Avik Chowdhury by Avik Chowdhury
October 25, 2022
in Market Trends
0
Schlumberger Part 2: Estimates And Relative Valuation

  • Our regression model suggests Schlumberger’s revenue estimate is upward trending in NTM 2023 but may slow down considerably after that
  • EBITDA will also increase in the next couple of years
  • The stock is reasonably valued at the current level

Part 1 of this article discussed Schlumberger’s (SLB) outlook, performance, and financial condition. In this part, we will discuss more.

A regression equation-based model on the relationship among the crude oil price, global rig count, and SLB’s reported revenues for the past seven years and the previous eight-quarters suggests revenues to increase by 16% in the next 12 months (or NTM 2023). However, revenues will decelerate in 2024 and then decline in NTM 2025.

The EBITDA can increase by 31% in NTM 2023 and 10% again in NTM 2024. Based on the average forecast revenues, the model suggests the company’s EBITDA will decrease in NTM 2025.

Target Price And Relative Valuation

Returns potential using SLB’s forward EV/EBITDA multiple (12.2x) is higher (11% upside) than the returns potential using the past average multiple (15% downside). The Wall Street analysts have nearly zero return expectations at this level.

SLB’s forward EV-to-EBITDA multiple contraction versus the current EV/EBITDA is marginally higher than the peers because the company’s EBITDA is expected to increase more sharply than its peers in the next four quarters. This would typically reflect a higher EV/EBITDA multiple compared to the peers. The company’s EV/EBITDA multiple (15.2x) is higher than the peers’ (HAL, BKR, and FTI) average of 11.4x. So, I think the stock is reasonably valued at the current price.

What’s The Take On SLB?

Schlumberger’s management views that the energy demand will stay robust in the near term, while the typical winter seasonality can slightly distort the outlook in North America. In Q4, the SLB’s management expects to see “mid-20s” year-over-year revenue growth, while EBITDA can also expand. To ensure long-term growth, it has started investing handsomely in developing new capabilities in clean energy, including hydrogen and CCUS (carbon capturing).
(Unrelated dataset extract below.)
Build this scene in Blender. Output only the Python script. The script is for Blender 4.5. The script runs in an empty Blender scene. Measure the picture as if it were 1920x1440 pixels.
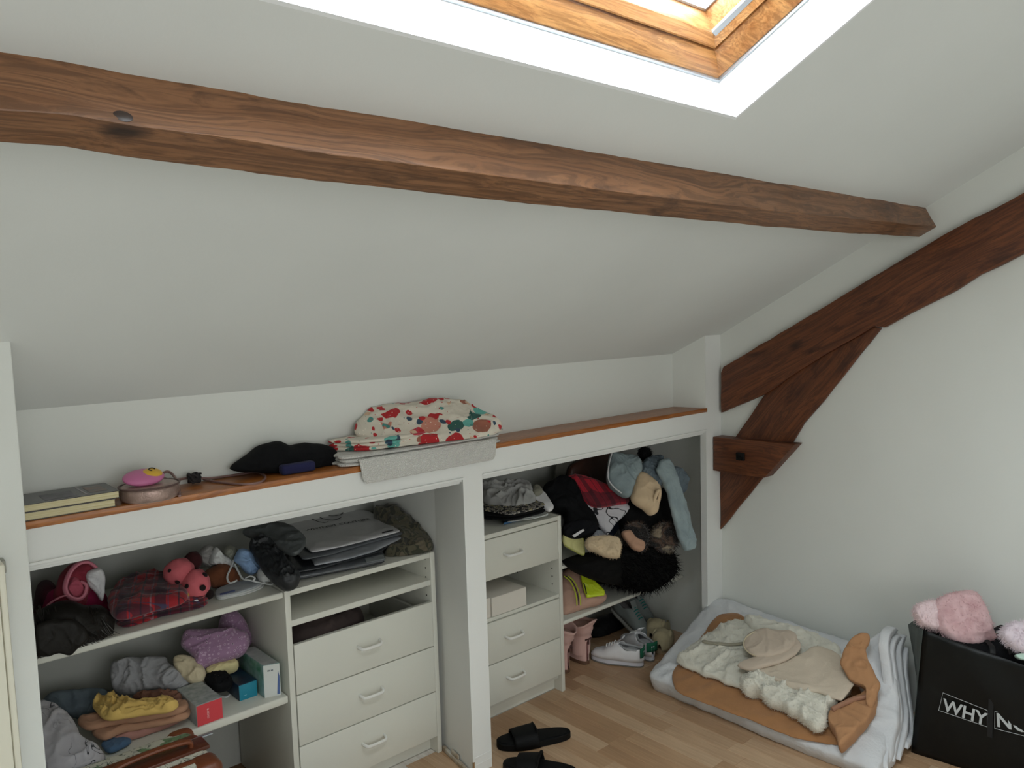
import bpy, bmesh, math, random
from mathutils import Vector, Matrix, noise
import numpy as np
D = bpy.data; COL = bpy.context.scene.collection; SC = bpy.context.scene
# ------------------------------------------------------------------ camera
YAW, PITCH, ROLL, FPX = math.radians(41.14095), math.radians(4.84663), math.radians(-1.745716), 1475.934
CAM = Vector((0, 0, 1.5))
def _rot():
    cy, sy = math.cos(YAW), math.sin(YAW)
    f = Vector((sy*math.cos(PITCH), cy*math.cos(PITCH), -math.sin(PITCH)))
    rt = Vector((cy, -sy, 0)); up = rt.cross(f)
    c, s = math.cos(ROLL), math.sin(ROLL)
    return c*rt+s*up, c*up-s*rt, f
RT, UP, FW = _rot()
cam_data = D.cameras.new('camera'); cam = D.objects.new('camera', cam_data); COL.objects.link(cam)
cam_data.sensor_width = 36; cam_data.lens = FPX/1920*36; cam_data.clip_start = 0.02
cam.matrix_world = Matrix(((RT.x, UP.x, -FW.x, CAM.x), (RT.y, UP.y, -FW.y, CAM.y), (RT.z, UP.z, -FW.z, CAM.z), (0, 0, 0, 1)))
SC.camera = cam
# ------------------------------------------------------------------ world, light, exposure
SC.view_settings.view_transform = 'Standard'; SC.view_settings.look = 'None'
SC.view_settings.gamma = 1; SC.view_settings.use_curve_mapping = False
SC.view_settings.exposure = 0.26
W = D.worlds.new('overcast_sky'); SC.world = W; W.use_nodes = True
nt = W.node_tree; bg = nt.nodes['Background']; bg.inputs['Strength'].default_value = 12.0
tc = nt.nodes.new('ShaderNodeTexCoord'); nz = nt.nodes.new('ShaderNodeTexNoise'); nz.inputs['Scale'].default_value = 2.0; nz.inputs['Detail'].default_value = 4
cr = nt.nodes.new('ShaderNodeValToRGB'); nt.links.new(tc.outputs['Generated'], nz.inputs['Vector']); nt.links.new(nz.outputs[0], cr.inputs[0])
cr.color_ramp.elements[0].position = .35; cr.color_ramp.elements[0].color = (.76, .90, 1.0, 1)
cr.color_ramp.elements[1].position = .65; cr.color_ramp.elements[1].color = (.92, .975, 1.0, 1)
nt.links.new(cr.outputs[0], bg.inputs['Color'])
def area(name, loc, rot, sx, sy, power, col=(1, 1, 1), portal=False):
    l = D.lights.new(name, 'AREA'); l.shape = 'RECTANGLE'; l.size = sx; l.size_y = sy; l.energy = power; l.color = col
    if portal: l.cycles.is_portal = True
    o = D.objects.new(name, l); COL.objects.link(o); o.location = loc; o.rotation_euler = rot; return o
SL = math.atan(.525)           # roof slope; the room rises towards -Y
# daylight through the roof window (portal); added fill lamps stand in for assumed windows
area('skylight_portal', (.95, .52, 2.24), (-SL, 0, 0), 1.05, .98, 1, portal=True)
area('rear_fill_light', (.3, -2.45, 1.45), (math.radians(90), 0, 0), 2.6, 1.5, 29, (.985, .99, 1.0))
area('side_fill_light', (-1.95, -.7, 1.35), (math.radians(90), 0, math.radians(-90)), 1.5, 1.4, 2.5, (.96, .98, 1.0))
# ------------------------------------------------------------------ helpers: pixel (1920x1440 frame) -> point on a real plane
def ray(x, y): return ((x-960)/FPX)*RT - ((y-720)/FPX)*UP + FW
def onz(x, y, z=0.): d = ray(x, y); return CAM+d*((z-CAM.z)/d.z)
def ony(x, y, Y): d = ray(x, y); return CAM+d*((Y-CAM.y)/d.y)
def onx(x, y, X): d = ray(x, y); return CAM+d*((X-CAM.x)/d.x)
def onp(x, y, p0, n): d = ray(x, y); n = Vector(n); return CAM+d*((Vector(p0)-CAM).dot(n)/d.dot(n))
def wloc(o):
    v = Vector((0, 0, 0))
    while o is not None: v = v+Vector(o.location); o = o.parent
    return v
def tag(o, label=None, cat=None, group=None, kind=None):
    if label: o['label'] = label
    if cat: o['category'] = cat
    if group: o['group'] = group
    if kind: o['kind'] = kind
    return o
def thing(name, loc, label, cat, group=None):
    o = D.objects.new(name, None); COL.objects.link(o); o.location = loc; o.empty_display_size = .05
    return tag(o, label, cat, group)
def link(name, verts, faces, m, parent=None, smooth=True, angle=None):
    V = [Vector(v) for v in verts]
    if parent is not None: org = wloc(parent)
    else:
        org = Vector(((min(v.x for v in V)+max(v.x for v in V))/2, (min(v.y for v in V)+max(v.y for v in V))/2, min(v.z for v in V)))
    me = D.meshes.new(name); me.from_pydata([v-org for v in V], [], faces); me.update()
    if m is not None: me.materials.append(m)
    if smooth:
        me.polygons.foreach_set('use_smooth', [True]*len(me.polygons))
        if angle: me.set_sharp_from_angle(angle=math.radians(angle))
    o = D.objects.new(name, me); COL.objects.link(o)
    if parent is not None: o.parent = parent
    else: o.location = org
    return o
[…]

A global economic slowdown concern and the adverse effects of year-end seasonality can disrupt the energy sector’s growth path. In Q3, the company’s Digital & Integration revenue segment revenues decreased because of higher exploration data transfer fees. Nonetheless, SLB’s free cash flow recovery in Q3 shows its improving health. The cash flow growth trend can continue in Q4. The stock is reasonably valued compared to its peers. Given the current momentum, we think the stock has a positive bias over an extended period.